Second fait, la rupture des engagements de la junte sur l'échéance de la transition démocratique. Par ce choix, elle dévoile sa vraie volonté : rester au pouvoir à tout prix. C'est pourquoi, après de multiples provocations, la Communauté économique des États de l'Afrique de l'Ouest (Cédéao) et l'Union économique et monétaire ouest-africaine (UEMOA) ont décidé, le 9 janvier, d'accroître substantiellement les sanctions économiques et financières à l'encontre du Mali, afin de provoquer un électrochoc devant une situation inacceptable. Nous soutenons clairement leur décision - et nous sommes loin d'être les seuls.

Troisième fait, le Mali a achevé de consommer la rupture avec tous ses partenaires en entravant les capacités d'action des militaires européens sur tous les plans.

Sur le plan politique, la junte a annoncé vouloir revoir le traité qui régit notre coopération de défense, pour remettre en cause l'accord sur le statut des forces françaises dans des pays souverains. Quelques jours plus tard, ils ont exigé le départ des Danois de Takuba, ce qui a entraîné par ricochet la suspension du déploiement des Norvégiens.

Sur le plan militaire, les tensions ont continué avec la mise en place d'une zone d'interdiction temporaire de survol au-dessus du centre du Mali, avec des contrôles de plus en plus tatillons aux frontières terrestres du pays, et avec l'annonce de l'interdiction de survol du Mali aux aéronefs de la Minusma, partiellement levée après des négociations au plus haut niveau. Le point d'orgue pour la France a été le renvoi de notre ambassadeur au Mali, un symbole très fort. Quel sens donner au combat quand nous ne sommes plus les bienvenus ? Quand bien même le Mali serait dirigé par une junte illégitime, il est un État souverain. Nous prendrons donc acte de ses choix.

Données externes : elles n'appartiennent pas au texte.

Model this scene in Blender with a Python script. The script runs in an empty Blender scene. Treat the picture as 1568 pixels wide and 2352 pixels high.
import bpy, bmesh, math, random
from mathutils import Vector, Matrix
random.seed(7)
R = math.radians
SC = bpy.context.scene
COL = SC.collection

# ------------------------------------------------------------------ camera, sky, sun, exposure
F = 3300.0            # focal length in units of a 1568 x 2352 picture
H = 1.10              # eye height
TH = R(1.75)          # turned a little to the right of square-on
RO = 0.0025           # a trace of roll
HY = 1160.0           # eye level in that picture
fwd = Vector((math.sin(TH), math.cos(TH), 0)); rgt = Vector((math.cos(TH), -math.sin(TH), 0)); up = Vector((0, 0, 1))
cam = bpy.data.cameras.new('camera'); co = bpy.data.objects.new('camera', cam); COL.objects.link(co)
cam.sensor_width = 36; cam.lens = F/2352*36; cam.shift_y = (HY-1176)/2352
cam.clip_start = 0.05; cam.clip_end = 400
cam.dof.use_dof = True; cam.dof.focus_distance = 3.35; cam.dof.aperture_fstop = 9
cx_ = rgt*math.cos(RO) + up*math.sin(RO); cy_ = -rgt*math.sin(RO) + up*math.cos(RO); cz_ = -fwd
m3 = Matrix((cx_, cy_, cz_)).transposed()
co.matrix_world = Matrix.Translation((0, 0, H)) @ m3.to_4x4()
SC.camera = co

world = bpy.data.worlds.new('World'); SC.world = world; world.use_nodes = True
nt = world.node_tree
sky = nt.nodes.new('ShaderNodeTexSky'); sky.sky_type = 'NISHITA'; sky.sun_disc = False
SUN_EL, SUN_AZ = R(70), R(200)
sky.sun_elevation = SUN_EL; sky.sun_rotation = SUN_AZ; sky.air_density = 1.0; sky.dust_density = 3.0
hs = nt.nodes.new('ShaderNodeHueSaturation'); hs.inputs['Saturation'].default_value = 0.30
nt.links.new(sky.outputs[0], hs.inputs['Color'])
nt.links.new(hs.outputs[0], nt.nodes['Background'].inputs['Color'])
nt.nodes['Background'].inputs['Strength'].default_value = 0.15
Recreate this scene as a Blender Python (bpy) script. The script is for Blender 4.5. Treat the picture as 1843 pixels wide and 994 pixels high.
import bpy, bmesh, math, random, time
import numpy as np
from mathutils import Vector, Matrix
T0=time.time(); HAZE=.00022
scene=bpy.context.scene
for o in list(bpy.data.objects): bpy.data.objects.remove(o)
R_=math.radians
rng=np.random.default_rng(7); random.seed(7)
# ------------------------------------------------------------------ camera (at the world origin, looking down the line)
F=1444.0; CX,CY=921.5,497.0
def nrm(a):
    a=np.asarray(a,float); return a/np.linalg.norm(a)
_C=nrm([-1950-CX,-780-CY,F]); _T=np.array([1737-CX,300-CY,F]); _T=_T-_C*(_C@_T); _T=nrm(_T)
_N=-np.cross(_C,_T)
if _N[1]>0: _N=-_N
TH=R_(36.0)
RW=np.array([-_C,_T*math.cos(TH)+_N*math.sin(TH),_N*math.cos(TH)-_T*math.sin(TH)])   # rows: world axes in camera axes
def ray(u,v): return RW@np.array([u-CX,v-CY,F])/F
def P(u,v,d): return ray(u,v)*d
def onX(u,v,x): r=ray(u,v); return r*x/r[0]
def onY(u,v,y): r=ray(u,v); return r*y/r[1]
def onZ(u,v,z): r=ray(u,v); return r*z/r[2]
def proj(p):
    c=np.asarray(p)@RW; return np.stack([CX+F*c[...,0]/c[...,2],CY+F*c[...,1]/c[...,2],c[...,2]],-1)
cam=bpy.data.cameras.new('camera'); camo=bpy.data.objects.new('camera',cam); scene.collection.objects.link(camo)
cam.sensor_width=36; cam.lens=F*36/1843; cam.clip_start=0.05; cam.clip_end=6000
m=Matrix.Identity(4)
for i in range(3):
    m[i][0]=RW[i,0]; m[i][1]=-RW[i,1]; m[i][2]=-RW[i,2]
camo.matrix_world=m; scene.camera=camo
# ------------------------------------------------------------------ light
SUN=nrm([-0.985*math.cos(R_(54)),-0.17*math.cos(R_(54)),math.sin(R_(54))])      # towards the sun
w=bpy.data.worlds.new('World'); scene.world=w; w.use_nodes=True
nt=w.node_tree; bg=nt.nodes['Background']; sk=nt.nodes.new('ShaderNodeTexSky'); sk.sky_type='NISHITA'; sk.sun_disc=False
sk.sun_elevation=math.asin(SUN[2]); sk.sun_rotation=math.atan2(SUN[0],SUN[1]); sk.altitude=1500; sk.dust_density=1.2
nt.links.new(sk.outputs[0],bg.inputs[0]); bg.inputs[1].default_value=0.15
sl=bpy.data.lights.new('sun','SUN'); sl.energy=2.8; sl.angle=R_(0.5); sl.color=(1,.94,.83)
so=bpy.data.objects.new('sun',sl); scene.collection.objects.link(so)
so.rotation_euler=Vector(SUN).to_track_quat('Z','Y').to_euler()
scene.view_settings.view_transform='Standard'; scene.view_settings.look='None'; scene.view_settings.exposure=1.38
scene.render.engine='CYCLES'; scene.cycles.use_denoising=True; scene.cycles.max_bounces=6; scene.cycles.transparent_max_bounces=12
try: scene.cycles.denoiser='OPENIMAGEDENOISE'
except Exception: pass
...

Malgré ce contexte difficile, en particulier sur le terrain, nos opérations de lutte contre le terrorisme continuent. Il y a quelques jours, Takuba a conduit une opération portant un coup à l'un de ces groupes. Une unité franco-estonienne, accompagnée de forces armées maliennes, qui bénéficient de cet accompagnement au combat de Takuba, a neutralisé une trentaine de terroristes dans le Liptako malien. Ils ont aussi saisi du matériel de combat et du carburant, lors d'une opération qui s'est étalée sur plusieurs jours, et qui a bénéficié d'un appui aérien - un drone et une patrouille de Mirage 2000 sont venus en appui des troupes européennes et maliennes au sol.

Quelles sont nos perspectives ? Comme je l'ai dit à mes homologues européens, nous devons continuer le combat contre le terrorisme au Sahel. Nous ne devons pas déserter, sinon Al-Qaïda et l'État islamique vont renforcer leurs actions. Nous devons aider nos partenaires de la façon la plus imbriquée possible et leur donner des capacités critiques en matière de renseignement, de connaissance du terrain, des capacités à planifier, à gérer des ressources humaines, en particulier dans la chaîne de commandement.

Nous voulons mener ce combat, et en Européens. Nous avons réussi plus qu'une opération multinationale : une fédération de volontés et la conscience de la nécessité d'agir ensemble. L'esprit de Takuba perdurera au-delà de l'engagement militaire.

Nous sommes en train de déterminer une nouvelle stratégie d'engagement au Sahel, en n'oubliant pas que la menace s'étend au golfe de Guinée. Nous devons changer d'échelle et faire différemment à l'échelle régionale. Nous allons poursuivre la transformation de notre dispositif militaire au Sahel et étudier les moyens d'élargir notre action collective à l'Afrique de l'Ouest. La France n'envisage pas cela en solitaire, mais veut construire avec les Africains, les Européens et les Anglo-saxons. C'est tout le sens des concertations que Jean-Yves Le Drian et moi-même menons depuis plusieurs semaines. Toutes les options sont sur la table, dont celle de quitter le Mali. La décision qui sera prise fera vivre ce que nous avons construit avec nos partenaires européens et sahéliens.